● Aim
Isolate every line in the records below with "scene" in it.

● Data entries
* Start *

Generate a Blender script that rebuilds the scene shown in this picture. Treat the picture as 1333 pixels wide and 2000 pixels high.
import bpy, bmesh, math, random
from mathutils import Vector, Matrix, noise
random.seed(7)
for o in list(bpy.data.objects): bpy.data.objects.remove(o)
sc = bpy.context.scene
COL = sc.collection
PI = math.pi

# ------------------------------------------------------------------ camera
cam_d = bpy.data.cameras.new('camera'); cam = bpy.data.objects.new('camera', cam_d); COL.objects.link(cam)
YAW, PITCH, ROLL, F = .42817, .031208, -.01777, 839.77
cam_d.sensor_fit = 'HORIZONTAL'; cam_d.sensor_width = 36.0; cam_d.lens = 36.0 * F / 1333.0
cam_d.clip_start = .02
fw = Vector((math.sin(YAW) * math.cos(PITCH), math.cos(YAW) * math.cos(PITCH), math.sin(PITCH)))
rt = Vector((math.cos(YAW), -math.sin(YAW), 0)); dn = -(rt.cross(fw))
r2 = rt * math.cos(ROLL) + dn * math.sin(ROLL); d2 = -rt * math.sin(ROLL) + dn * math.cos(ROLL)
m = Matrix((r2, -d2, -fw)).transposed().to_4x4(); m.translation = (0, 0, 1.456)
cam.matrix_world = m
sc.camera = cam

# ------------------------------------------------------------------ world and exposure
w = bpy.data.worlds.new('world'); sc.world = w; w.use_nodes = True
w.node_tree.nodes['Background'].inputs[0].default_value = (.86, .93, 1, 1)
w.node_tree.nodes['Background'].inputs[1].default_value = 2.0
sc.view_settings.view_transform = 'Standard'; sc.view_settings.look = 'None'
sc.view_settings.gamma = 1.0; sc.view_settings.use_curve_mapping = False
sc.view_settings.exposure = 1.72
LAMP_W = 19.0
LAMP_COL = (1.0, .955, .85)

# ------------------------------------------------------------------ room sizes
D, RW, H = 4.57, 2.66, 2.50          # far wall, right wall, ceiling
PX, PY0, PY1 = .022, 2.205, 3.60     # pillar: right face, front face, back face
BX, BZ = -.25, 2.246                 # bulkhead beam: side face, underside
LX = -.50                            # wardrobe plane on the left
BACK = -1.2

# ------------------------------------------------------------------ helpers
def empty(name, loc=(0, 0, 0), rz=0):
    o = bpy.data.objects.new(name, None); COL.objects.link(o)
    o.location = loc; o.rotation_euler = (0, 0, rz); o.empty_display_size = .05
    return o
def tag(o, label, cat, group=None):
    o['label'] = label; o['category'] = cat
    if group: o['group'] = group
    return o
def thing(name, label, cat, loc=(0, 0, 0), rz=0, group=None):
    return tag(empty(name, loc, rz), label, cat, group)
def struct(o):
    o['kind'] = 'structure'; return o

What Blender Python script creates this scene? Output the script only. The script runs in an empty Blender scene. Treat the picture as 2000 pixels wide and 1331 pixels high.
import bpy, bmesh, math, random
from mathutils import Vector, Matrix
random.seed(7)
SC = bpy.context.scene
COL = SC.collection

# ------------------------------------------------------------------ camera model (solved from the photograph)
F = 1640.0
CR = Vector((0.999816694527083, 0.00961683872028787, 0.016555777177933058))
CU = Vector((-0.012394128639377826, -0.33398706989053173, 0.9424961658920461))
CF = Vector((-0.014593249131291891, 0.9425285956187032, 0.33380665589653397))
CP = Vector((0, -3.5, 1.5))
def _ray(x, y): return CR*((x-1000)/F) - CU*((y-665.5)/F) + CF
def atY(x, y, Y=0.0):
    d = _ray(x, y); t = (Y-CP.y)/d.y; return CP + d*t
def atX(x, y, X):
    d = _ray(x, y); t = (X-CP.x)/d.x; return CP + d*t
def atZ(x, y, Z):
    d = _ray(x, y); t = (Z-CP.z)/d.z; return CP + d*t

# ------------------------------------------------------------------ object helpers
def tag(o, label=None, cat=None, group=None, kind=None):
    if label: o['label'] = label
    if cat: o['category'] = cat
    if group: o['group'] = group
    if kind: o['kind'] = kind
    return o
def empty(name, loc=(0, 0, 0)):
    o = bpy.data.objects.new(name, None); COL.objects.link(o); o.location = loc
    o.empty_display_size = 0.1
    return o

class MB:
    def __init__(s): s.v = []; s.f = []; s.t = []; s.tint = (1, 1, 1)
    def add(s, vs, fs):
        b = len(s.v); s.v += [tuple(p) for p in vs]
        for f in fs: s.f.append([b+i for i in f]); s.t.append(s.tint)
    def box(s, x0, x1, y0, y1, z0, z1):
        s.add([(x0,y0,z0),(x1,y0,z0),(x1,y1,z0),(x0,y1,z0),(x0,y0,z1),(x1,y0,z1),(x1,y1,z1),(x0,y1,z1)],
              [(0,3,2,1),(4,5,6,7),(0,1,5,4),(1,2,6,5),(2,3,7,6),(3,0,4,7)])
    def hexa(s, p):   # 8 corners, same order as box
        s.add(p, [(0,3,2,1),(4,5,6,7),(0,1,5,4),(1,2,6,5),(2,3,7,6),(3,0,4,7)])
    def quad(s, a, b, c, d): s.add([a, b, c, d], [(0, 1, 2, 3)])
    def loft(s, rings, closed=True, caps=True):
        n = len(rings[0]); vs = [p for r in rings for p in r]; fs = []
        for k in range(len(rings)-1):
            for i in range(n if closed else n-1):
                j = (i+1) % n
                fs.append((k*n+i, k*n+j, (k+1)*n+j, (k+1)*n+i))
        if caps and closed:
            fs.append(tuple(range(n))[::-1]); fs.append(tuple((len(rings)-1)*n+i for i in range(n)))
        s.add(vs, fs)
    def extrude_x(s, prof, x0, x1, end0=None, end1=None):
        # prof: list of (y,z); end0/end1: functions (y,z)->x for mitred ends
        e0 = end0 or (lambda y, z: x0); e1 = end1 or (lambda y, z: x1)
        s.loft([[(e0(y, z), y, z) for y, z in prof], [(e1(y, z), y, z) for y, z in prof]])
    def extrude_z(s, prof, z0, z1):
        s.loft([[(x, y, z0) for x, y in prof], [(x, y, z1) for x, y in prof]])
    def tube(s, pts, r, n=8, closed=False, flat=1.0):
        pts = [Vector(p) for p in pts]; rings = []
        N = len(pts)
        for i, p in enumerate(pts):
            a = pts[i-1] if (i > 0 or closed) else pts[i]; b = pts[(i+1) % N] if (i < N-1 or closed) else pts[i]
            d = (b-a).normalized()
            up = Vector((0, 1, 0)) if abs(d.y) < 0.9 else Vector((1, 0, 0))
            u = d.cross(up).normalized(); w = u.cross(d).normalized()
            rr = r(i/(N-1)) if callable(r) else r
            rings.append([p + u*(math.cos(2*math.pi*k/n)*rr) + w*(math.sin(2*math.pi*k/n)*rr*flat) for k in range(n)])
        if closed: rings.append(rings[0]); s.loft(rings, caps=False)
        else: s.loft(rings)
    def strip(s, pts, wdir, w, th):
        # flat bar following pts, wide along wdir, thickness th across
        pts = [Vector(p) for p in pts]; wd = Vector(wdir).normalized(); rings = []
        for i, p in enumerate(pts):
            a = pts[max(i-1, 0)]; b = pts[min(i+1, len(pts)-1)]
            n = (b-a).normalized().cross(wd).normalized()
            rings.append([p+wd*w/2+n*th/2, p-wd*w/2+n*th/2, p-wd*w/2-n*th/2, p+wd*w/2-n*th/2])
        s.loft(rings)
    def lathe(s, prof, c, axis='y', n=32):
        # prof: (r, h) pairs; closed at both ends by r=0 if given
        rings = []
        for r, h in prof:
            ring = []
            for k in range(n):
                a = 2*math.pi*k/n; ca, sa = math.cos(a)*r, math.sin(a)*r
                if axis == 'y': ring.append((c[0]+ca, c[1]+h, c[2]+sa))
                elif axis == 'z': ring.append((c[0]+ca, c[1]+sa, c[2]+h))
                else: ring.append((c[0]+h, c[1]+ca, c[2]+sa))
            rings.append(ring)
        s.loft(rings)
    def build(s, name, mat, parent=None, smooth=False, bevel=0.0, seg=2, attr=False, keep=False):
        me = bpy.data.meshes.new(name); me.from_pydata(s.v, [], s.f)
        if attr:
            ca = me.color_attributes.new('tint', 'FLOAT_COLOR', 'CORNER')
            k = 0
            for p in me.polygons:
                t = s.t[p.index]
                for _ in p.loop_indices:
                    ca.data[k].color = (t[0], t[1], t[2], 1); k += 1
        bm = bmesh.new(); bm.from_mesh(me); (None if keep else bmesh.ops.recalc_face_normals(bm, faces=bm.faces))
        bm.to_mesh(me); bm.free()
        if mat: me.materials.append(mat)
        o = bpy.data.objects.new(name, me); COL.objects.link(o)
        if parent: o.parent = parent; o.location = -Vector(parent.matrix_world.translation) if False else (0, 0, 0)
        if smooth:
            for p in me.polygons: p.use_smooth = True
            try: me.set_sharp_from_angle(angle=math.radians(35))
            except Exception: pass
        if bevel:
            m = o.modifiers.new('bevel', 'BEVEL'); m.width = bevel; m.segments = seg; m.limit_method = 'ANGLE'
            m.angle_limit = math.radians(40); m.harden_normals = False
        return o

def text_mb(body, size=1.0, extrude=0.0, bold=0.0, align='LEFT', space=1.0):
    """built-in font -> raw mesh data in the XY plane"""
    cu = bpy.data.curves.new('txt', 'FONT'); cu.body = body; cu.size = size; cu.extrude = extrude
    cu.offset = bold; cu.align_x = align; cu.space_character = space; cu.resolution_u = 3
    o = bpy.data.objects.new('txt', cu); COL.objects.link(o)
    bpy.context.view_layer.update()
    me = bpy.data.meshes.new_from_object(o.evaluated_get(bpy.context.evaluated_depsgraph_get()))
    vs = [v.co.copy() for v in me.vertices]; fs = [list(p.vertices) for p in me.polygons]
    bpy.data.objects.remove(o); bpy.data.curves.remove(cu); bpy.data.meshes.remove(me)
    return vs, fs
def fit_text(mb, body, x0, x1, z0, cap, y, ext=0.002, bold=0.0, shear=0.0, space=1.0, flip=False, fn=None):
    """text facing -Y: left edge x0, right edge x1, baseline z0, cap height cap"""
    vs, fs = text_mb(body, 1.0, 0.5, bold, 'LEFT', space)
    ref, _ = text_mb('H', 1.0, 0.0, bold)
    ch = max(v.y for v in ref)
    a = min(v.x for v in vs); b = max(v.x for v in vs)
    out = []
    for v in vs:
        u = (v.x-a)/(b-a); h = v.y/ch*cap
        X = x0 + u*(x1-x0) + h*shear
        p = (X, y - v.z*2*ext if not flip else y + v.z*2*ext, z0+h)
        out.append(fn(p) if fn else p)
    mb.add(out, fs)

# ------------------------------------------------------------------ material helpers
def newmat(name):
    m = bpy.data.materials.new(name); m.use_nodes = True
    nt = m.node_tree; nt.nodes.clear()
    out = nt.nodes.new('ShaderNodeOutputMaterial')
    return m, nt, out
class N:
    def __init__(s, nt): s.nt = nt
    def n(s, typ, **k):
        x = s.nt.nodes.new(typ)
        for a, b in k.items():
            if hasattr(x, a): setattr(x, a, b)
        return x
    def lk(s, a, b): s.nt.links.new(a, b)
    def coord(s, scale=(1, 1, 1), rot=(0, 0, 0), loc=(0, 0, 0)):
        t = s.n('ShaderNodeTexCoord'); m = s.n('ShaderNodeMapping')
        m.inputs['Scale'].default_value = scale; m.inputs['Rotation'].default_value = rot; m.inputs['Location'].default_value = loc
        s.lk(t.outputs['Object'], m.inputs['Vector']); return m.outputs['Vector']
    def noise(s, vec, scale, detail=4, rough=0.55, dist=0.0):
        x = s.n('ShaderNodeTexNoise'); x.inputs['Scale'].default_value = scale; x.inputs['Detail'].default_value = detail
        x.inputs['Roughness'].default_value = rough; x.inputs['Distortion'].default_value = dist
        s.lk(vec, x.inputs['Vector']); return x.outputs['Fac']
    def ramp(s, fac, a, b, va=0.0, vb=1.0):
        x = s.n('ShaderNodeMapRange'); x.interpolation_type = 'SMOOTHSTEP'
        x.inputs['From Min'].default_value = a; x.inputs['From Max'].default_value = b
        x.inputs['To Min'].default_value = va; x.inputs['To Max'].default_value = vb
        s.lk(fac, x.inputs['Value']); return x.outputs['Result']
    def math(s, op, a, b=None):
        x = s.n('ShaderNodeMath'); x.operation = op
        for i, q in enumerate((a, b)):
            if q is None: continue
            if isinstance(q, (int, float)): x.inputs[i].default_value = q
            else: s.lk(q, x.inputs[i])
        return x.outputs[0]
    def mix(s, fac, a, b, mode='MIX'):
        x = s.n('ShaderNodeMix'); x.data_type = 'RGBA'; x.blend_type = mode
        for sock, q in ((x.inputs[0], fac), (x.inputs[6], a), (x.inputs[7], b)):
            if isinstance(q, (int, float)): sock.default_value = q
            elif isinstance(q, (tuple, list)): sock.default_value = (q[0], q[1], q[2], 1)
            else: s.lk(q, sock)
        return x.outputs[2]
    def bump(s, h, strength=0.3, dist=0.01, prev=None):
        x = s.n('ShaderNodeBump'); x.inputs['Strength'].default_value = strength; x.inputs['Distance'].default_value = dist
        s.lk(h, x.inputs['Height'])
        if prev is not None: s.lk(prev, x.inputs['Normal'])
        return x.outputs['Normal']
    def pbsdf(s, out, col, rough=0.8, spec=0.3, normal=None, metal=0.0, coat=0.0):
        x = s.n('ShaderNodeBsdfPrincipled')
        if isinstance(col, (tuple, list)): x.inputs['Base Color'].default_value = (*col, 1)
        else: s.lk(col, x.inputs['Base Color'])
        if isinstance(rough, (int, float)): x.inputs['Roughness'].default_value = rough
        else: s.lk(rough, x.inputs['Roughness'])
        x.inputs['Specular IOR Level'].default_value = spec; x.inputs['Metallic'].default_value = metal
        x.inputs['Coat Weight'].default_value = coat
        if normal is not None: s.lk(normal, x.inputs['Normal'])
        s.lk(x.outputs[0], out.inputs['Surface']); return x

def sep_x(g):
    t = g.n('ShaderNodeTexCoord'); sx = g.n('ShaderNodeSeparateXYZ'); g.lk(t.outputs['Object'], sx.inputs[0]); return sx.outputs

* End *

● Correct response
Generate a Blender script that rebuilds the scene shown in this picture. Treat the picture as 1333 pixels wide and 2000 pixels high.
sc = bpy.context.scene
What Blender Python script creates this scene? Output the script only. The script runs in an empty Blender scene. Treat the picture as 2000 pixels wide and 1331 pixels high.
SC = bpy.context.scene